Red Bull Racing saw revenue boost in 2023 but meager profit

©RedBull

Red Bull Racing has unveiled its financial report for the 2023 season, a year marked by unprecedented sporting success and a complex financial landscape.

Despite dominating the Formula 1 world championship with a record 21 victories and securing their sixth Constructors' title, the team's bottom line experienced a downturn.

Red Bull Racing's 2023 revenue reached £307,472 million ($402 million), up from £278,026 million in 2022, marking a 10.6% rise, a boost attributed to increased sponsorship, promotions, prize money, and contributions toward the race program.

The team's dominant on-track performances significantly boosted its commercial appeal, drawing in new partners and strengthening existing relationships. In 2023 alone, Red Bull secured seven new partnerships, five of which were in the United States—an increasingly vital market for Formula 1, especially with the addition of the Las Vegas Grand Prix.

Long-term partnerships have also been a cornerstone of the team's financial stability, with four key contracts renewed, two of which extend for more than four years. These renewals emphasize the trust and commitment of sponsors who continue to align themselves with Red Bull’s sustained success.

However, despite its impressive revenue growth, Red Bull Racing's after-tax profit for 2023 fell by 37%, dropping from £2.057 million ($2,7 million) in 2022 to £1.296 million.

This rise in costs is largely attributed to performance-based rewards tied to the team's unparalleled achievements on the track.

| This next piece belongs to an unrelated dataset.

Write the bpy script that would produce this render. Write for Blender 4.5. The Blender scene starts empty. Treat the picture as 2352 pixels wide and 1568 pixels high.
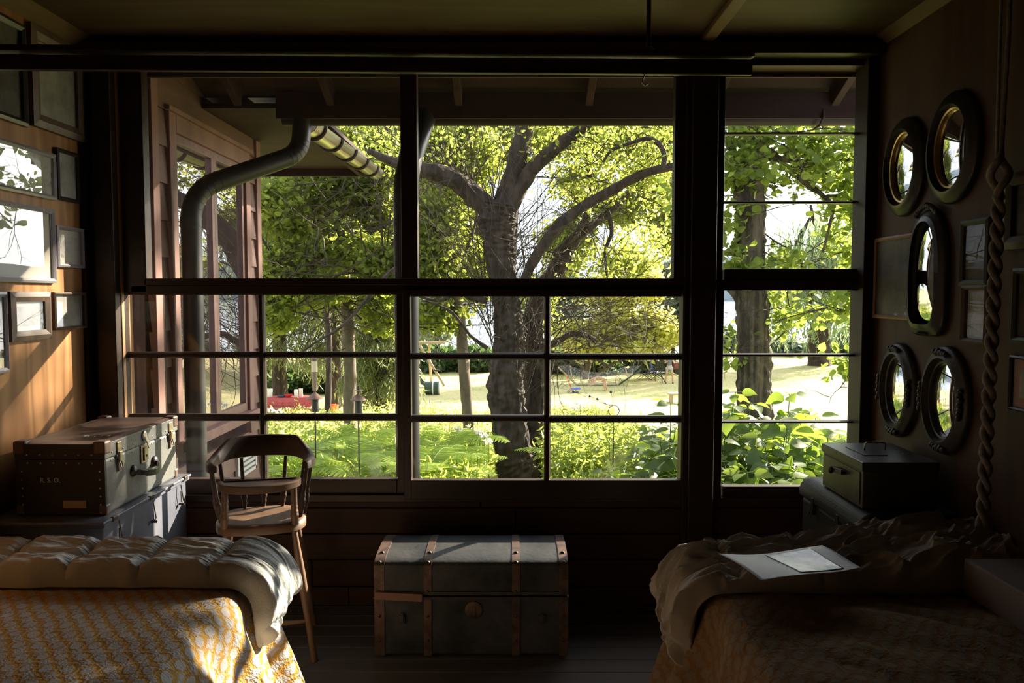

Interestingly, Red Bull’s report mentions a £7 million retainer paid to its “highest paid director” – namely team principal Christian Horner.

Red Bull Racing’s financial results should be interpreted with caution due to its intricate relationships with affiliated entities like Red Bull Technology and Red Bull Advanced Technologies.

These companies contribute to the team's Formula 1 operations, leading to some costs and revenue being allocated to them rather than directly to Red Bull Racing.

©RedBull

For example, Red Bull Technology, the company responsible for designing, developing, and manufacturing the championship-winning Red Bull Racing F1 cars, reported revenues of £446.2 million ($584 million) in 2023, which generated a profit of 11,027 million ($14,44 million).

This represents an increase of AUD $117.05 million compared to 2022 and resulted in a calendar year profit of AUD $21.33 million.

Nevertheless, Red Bull Racing remained committed to investing in its technological edge, allocating nearly double the amount - €30.31 million – to research and development in 2023 compared to the previous year.

In an era of financial constraints for F1 teams, Red Bull Racing has adhered to the FIA’s budget cap regulations, with management carefully monitoring costs to ensure compliance.

A team’s compliance is crucial to avoiding potential sanctions, which could impact their on-track performance.

While Red Bull Racing continues to enjoy solid revenue growth and expanding commercial partnerships, particularly in the American market, the profit decline points to cost pressures within Formula 1.

The rise of competitors like McLaren, who have overtaken Red Bull in the team standings, along with Ferrari’s consistency, might present financial challenges in the coming seasons.

Red Bull Racing’s 2023 financial report paints a picture of a team thriving on the back of sporting success but also grappling with the financial realities of competing at the pinnacle of motorsport.

As they look ahead, with Formula 1’s regulatory changes on the horizon, the team will need to carefully manage rising costs and external risks while continuing to capitalize on their unrivaled performances on the track.